Indeed, property damage is widespread, and, in some cases, conducted for no reason other than that figures within the organisations and entities targeted held opinions that differed to the views of protesters. Similarly, in an interview with Eric*, a Hong Kong student studying at Princeton University, he revealed that he felt more threatened by the protesters rather than the governments of Hong Kong and China. He also opened up about the lack of open and civilised discussion regarding the protests: “It’s frustrating how the protesters think they represent everyone or the vast majority, when in reality, there are just a lot of voices on the other side that are unheard or get shut down. They are literally suppressing freedom of speech while professing to protect it.” 
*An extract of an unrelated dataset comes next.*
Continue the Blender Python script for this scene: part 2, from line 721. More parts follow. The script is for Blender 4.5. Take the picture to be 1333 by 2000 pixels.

Regardless of whether the actions of protesters are justified or not, the protests have undoubtedly created implications for the rule of law. Over the course of the protests, there have been incidents of excessive force and violence from police officers and protesters alike. One should not be so hasty to condemn either side, for these are generalisations of each respective mass. Some, much like Richard, believe that the increasingly violent tactics of protesters forces police officers into employing more force, while others maintain that the descent of the actions of radical protesters into violence stem from a sense of desperation and hopelessness. Yet if the violent actions of police officers are to be held to certain standards of justice, protesters must likewise be accountable to these same standards, and this is something the pro-democracy movement must recognise in its demands to the government; amnesty for all protesters is unrealistic and impossible without disrupting the notion that all are equal in the eye of the law. Mechanisms of accountability must be implemented for both sides; thus far, the disproportionate amount of reporting on the violence of radical protesters by the media has led to a one-sided narrative and unconditional international support for the pro-democracy movement. Meanwhile, the censorship of events in Hong Kong by mainland China has fuelled strong anti-Hong Kong sentiments, which has potential ramifications for future political relations between the two systems.